> _Exercise goal_
Find every line in the records below that holds the word "Python", and copy each one.

[Entries from a dataset]
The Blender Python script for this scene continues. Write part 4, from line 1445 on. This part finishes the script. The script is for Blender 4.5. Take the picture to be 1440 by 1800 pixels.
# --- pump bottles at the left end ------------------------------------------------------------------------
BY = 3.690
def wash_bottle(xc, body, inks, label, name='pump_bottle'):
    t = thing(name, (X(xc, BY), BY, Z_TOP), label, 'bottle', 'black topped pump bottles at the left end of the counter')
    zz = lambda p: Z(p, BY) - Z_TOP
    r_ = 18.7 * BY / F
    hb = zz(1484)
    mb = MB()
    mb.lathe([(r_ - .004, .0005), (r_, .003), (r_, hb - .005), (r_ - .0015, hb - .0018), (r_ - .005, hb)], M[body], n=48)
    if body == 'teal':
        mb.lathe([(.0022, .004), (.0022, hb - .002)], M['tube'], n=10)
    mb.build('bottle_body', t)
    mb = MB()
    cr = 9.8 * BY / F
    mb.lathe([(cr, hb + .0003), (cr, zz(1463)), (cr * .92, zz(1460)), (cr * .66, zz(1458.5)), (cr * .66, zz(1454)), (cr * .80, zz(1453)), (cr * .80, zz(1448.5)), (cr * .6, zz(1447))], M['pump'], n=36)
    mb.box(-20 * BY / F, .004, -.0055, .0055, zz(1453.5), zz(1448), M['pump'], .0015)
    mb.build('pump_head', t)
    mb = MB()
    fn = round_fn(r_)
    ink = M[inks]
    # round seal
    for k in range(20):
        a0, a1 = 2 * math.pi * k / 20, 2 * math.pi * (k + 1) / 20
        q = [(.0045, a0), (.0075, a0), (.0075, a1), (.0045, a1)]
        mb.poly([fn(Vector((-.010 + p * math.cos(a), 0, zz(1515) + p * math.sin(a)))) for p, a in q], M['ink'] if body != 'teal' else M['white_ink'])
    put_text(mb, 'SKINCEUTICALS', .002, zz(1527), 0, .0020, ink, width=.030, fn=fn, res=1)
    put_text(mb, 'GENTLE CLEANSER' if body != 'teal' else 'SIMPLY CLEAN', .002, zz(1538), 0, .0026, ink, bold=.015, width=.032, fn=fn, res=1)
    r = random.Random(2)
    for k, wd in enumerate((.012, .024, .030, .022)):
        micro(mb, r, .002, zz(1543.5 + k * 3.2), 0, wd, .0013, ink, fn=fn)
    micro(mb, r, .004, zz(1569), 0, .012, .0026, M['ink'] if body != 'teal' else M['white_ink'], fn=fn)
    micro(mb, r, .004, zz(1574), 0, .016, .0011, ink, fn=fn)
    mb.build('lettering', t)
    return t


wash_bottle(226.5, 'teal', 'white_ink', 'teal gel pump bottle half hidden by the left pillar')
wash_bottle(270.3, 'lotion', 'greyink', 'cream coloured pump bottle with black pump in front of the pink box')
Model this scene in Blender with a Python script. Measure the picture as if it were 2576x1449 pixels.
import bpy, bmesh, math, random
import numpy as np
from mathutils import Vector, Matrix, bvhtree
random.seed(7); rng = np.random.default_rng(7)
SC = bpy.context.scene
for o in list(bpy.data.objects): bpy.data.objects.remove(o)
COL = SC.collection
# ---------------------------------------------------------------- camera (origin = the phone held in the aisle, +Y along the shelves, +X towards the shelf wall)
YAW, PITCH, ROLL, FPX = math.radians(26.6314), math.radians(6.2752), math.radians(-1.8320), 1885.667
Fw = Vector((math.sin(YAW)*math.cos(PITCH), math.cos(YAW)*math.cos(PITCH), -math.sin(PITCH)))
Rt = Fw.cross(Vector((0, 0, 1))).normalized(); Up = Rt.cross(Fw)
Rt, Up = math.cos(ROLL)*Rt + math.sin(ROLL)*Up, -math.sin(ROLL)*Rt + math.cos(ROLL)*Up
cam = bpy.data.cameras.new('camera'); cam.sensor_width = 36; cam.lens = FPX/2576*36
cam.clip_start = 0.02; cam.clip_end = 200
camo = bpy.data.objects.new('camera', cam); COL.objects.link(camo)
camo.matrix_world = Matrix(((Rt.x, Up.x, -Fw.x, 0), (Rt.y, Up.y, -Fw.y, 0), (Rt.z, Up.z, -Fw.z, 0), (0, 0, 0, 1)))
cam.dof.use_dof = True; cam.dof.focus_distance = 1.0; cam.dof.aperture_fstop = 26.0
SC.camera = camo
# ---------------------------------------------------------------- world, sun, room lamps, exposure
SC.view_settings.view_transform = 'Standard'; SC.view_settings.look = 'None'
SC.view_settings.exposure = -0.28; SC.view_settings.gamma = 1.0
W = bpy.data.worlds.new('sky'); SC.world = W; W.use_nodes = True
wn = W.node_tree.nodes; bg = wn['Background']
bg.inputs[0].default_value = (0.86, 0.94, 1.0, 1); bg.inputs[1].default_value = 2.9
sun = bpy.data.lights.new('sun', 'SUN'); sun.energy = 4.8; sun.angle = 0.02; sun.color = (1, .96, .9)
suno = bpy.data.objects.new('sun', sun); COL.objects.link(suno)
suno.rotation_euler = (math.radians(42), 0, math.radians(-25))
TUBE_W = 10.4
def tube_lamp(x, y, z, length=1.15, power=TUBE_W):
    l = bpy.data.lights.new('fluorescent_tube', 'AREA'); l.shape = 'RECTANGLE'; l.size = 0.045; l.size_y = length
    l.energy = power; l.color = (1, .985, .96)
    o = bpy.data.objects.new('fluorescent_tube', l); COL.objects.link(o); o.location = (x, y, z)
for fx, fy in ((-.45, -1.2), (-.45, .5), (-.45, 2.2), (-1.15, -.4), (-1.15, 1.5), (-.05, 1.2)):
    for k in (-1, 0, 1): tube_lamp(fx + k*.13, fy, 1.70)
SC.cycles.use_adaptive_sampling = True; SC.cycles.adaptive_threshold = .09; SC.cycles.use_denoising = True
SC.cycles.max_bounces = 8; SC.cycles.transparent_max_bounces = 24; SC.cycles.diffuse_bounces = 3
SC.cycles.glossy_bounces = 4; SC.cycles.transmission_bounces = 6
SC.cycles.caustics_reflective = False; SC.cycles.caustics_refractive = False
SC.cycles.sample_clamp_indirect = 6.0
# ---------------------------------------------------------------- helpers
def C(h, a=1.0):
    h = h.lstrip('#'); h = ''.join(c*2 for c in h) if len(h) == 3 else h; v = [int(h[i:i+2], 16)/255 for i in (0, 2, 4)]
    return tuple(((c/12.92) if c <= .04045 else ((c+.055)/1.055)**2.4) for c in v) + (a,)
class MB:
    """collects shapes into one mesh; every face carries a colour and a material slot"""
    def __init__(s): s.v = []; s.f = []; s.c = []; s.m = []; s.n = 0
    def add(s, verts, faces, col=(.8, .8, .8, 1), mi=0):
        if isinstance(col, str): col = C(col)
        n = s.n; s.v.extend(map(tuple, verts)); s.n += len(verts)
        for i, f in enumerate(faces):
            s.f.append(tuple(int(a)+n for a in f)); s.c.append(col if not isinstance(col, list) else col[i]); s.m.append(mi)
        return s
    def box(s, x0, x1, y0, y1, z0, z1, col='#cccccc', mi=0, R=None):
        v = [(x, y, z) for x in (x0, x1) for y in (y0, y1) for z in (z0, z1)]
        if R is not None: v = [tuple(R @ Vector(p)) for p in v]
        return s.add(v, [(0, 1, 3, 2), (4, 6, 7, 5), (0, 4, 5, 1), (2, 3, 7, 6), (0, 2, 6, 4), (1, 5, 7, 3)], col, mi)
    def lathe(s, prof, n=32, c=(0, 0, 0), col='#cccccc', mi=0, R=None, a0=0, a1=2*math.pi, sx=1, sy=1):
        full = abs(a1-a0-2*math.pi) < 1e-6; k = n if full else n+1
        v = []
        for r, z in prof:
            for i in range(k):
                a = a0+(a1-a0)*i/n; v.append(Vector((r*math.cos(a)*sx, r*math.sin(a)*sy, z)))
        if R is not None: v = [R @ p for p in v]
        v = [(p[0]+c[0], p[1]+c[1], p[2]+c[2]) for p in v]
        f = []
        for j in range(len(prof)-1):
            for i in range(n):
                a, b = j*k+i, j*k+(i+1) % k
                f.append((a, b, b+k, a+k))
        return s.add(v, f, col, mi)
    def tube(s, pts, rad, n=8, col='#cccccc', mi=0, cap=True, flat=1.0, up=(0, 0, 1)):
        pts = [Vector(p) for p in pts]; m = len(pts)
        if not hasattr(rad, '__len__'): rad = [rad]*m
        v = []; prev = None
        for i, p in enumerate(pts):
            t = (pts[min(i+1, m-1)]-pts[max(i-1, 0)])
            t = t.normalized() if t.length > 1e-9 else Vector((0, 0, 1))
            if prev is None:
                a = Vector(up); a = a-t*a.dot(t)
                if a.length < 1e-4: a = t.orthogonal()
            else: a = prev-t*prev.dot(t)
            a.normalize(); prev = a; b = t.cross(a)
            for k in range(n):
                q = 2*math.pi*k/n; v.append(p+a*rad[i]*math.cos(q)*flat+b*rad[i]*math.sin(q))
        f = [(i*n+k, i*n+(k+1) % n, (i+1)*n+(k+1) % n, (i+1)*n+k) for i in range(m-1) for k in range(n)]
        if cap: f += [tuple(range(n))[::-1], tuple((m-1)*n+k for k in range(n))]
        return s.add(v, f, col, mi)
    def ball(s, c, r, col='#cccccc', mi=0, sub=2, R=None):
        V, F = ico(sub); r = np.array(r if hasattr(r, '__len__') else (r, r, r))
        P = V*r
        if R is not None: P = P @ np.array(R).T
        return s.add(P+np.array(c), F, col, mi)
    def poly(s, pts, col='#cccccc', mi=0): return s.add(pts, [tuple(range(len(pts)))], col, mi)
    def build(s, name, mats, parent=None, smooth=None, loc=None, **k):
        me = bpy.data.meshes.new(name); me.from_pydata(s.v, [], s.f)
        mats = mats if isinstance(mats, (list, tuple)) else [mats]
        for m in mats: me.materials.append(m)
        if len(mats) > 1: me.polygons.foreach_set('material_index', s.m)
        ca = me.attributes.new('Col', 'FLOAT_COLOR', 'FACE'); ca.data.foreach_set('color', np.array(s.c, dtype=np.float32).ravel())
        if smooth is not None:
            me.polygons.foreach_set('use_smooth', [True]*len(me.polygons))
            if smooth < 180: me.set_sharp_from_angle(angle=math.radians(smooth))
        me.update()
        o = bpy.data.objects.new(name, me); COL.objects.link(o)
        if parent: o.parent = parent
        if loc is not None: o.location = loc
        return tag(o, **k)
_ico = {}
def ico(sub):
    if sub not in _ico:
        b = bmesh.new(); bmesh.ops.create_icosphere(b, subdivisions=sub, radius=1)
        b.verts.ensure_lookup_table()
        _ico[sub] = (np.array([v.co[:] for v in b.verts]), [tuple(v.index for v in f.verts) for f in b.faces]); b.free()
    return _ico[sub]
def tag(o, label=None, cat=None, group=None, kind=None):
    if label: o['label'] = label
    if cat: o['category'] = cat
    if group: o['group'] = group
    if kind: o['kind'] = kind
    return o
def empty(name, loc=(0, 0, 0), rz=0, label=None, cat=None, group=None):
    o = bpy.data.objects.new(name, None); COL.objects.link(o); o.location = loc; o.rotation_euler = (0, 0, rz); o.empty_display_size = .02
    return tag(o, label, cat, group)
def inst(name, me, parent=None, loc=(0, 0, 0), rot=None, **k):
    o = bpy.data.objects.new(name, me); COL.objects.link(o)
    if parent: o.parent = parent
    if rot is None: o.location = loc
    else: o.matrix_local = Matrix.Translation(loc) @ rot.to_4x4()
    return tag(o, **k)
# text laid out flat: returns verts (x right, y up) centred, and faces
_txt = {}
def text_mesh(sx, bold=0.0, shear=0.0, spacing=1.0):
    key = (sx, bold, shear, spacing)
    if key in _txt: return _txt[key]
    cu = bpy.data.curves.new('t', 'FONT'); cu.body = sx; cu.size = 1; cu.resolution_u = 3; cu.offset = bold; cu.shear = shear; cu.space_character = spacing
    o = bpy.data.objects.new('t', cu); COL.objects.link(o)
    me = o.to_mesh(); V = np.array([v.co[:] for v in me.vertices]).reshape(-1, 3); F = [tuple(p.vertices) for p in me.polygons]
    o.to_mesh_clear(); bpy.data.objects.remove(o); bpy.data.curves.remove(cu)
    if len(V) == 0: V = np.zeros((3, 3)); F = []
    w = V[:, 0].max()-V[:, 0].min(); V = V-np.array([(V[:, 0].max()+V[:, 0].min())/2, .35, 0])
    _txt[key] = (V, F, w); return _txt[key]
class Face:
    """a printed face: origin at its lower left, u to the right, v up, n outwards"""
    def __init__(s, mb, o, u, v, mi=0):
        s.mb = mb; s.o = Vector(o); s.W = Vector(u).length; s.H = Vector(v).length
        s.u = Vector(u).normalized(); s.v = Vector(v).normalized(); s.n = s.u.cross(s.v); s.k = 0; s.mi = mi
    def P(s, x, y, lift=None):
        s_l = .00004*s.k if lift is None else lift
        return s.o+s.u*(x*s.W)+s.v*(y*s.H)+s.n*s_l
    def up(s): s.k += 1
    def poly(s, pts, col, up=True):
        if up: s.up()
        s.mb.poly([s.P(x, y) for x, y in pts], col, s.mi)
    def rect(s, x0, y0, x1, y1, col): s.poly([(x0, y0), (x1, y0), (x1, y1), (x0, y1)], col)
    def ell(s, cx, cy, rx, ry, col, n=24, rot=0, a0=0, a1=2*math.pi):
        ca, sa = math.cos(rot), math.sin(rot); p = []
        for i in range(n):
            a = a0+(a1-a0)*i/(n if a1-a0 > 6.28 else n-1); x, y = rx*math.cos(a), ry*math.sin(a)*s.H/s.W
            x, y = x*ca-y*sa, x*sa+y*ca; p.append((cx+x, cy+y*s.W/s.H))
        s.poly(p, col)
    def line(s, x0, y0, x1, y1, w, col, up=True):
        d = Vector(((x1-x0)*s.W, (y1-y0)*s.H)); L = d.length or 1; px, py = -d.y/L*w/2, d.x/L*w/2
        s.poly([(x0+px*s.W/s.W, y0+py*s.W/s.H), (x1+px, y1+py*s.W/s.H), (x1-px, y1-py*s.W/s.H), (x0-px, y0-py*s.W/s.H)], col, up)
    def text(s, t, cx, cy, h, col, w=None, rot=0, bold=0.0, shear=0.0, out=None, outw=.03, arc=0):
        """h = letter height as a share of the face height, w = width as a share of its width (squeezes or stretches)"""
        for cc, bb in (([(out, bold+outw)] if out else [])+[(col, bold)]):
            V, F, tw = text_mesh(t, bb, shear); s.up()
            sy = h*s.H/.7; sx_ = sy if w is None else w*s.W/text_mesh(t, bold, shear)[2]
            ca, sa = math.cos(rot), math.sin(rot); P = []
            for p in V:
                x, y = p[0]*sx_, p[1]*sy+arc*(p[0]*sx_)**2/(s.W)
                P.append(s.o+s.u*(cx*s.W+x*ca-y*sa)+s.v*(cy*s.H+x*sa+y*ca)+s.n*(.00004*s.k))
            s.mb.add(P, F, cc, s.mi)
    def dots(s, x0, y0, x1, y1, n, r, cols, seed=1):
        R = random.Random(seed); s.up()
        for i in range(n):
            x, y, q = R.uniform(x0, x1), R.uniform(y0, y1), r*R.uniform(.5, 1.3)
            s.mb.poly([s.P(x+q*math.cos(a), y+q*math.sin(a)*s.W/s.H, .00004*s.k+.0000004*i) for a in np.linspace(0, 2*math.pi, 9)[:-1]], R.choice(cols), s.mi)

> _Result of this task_
The Blender Python script for this scene continues. Write part 4, from line 1445 on. This part finishes the script. The script is for Blender 4.5. Take the picture to be 1440 by 1800 pixels.
Model this scene in Blender with a Python script. Measure the picture as if it were 2576x1449 pixels.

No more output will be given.